Concerns about the upcoming course and Bores being booked in an official capacity to train law enforcement were first raised by the Georgia chapter of the Council on American-Islamic Relations (CAIR). More so, as a P.O.S.T.-certified instructor, officers who attend Bores’ courses are eligible to receive credit.
Edward Ahmed Mitchell, executive director of CAIR Georgia, told Hatewatch Bores’ lack of academic training in Islam and penchant for promoting dangerous speech “discredits him from training law enforcement.” He added that whether it was intentional or not, the Barrow County Sheriff Office is essentially “legitimizing anti-Muslim bigotry” by hosting Bores.
“Law enforcement officers must learn to protect and serve all Georgians and people of all faiths,” Mitchell said.
Mitchell’s organization released a 19-page report on Bores and his egregious rhetoric. The CAIR chapter also submitted a letter to Ken Vance, executive director of Georgia’s P.O.S.T. Council, seeking clarification on Bores’ qualifications to teach a state-approved course on Islam. In addition to law enforcement trainings, Bores is also regularly invited to speak at conservative events in and around Georgia.
Despite concerns about Bores, Sheriff Jud Smith has doubled down on the training. Smith told Hatewatch he attended one of Bores’ courses earlier this year and noted that he claims he is not about talking about all Muslims.
“He’s not saying that every Muslim and everybody that practices Islam is a violent person and they want to take over the world and they want to enact sharia and take over the country,” he told Hatewatch.
When asked about various quotes Bores has said over the years, such as conflating Islam with pedophilia, Smith admitted they were “polarizing” but said, “I can’t control what that man said.”
“His opinion is his opinion,” he added.
Footage of Bores’ speeches indicates he does include such a caveat. However, he seemingly does very little to differentiate between the two. Instead, he frames the religion of Islam as being the driving force behind violence and subversion. During a 2012 event hosted by the Rockdale County Young Republicans, Bores began his speech by stating, “We’re here to talk about another bad topic: Islam.” Later in that speech, he lamented that the “First Amendment shelters all of Islam and it should not."
This rhetoric appears to be prevalent in his law enforcement trainings as well. In the syllabus of a 2013 training Bores gave to the Dawson County Sheriff's Office, he wrote law enforcement is in a “uniquely difficult situation” when dealing with Muslims “because Islam is a widely recognized and practiced religion, many believe we must automatically grant to it all the rights and privileges offered to other expressions of worship, lest we be accused of being politically incorrect, of being intolerant of multi-cultural beliefs, or worse, of being labeled Islamophobic.”
The course also promised to give officers the knowledge of how to “effectively deal with the various Islamic threats to subvert our Constitution.”

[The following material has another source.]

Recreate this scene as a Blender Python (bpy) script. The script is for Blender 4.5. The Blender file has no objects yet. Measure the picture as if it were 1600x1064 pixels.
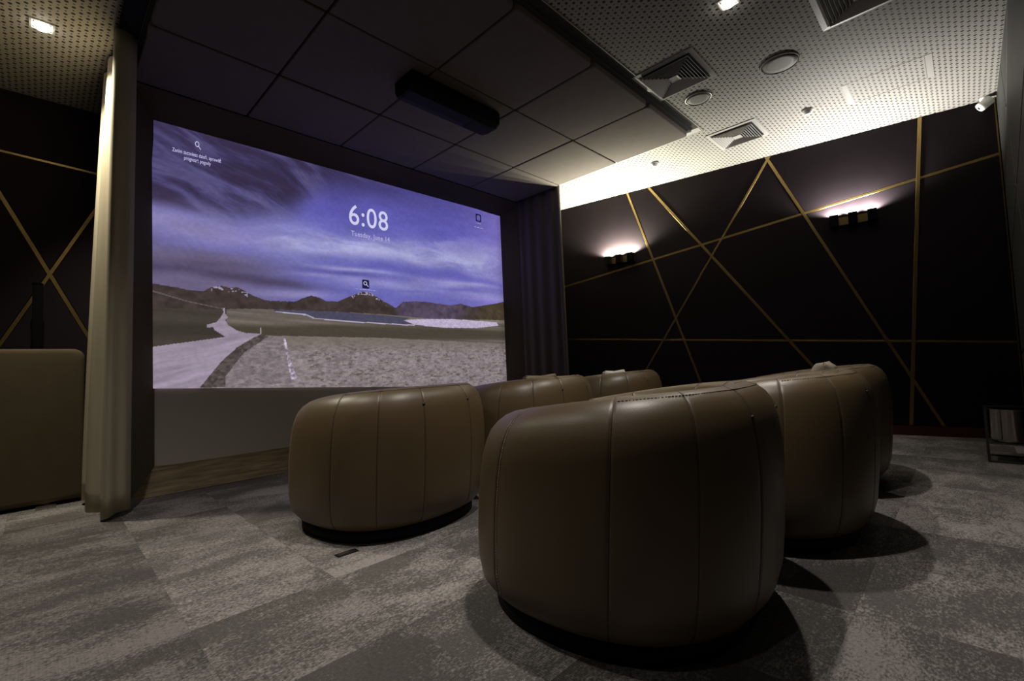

Smith was adamant to tell Hatewatch that his department has hosted trainings on various extremist groups. He said his deputies have received training on groups ranging from outlaw motorcycle gangs to neo-Nazis to the Black Panther party.
But during a March 5 press conference, Mitchell said it was not the topic of Muslim extremists that is the issue but rather Bores’ anti-Islam bias and lack of formal education on Islamic theology.
“It is perfectly okay to receive training related with any sort of extremist group, that is fine,” Mitchell stated. “But the training has to be by someone educated, by someone non-bias, by someone who is not a bigot.”
One of the topics Bores’ upcoming course will cover is “the Grand Jihad to eliminate America by terrorist acts and subversive acts under the Muslim Brotherhood.” Asserting that Muslims are actively striving to other throw the U.S. by stealthy means is common conspiracy theory among the anti-Muslim movement in America.
Bores has associated with national anti-Muslim groups known for propagating such conspiracy theories.
In 2015, Bores spoke at a “national security” event in South Carolina sponsored by the anti-Muslim hate group Center for Security Policy (CSP). During the event, he told the crowd mosques in America are "far more than houses of worship" and to “think of them as a local national guard armory” and "incubators for jihad."
Frank Gaffney, CSP’s founder and president who was moderating the event, told the crowd he found it “very inspiring" to know that Bores is out there training law enforcement.
During the event, Bores shared the stage with disgraced former FBI agent turned anti-Muslim conspiracist John Guandolo, who runs the hate group Understanding the Threat. Guandolo is another anti-Muslim figure who regularly trains law enforcement across the country.
“Islam in America” is scheduled to take place at the Barrow County Sheriff Offices’ training auditorium.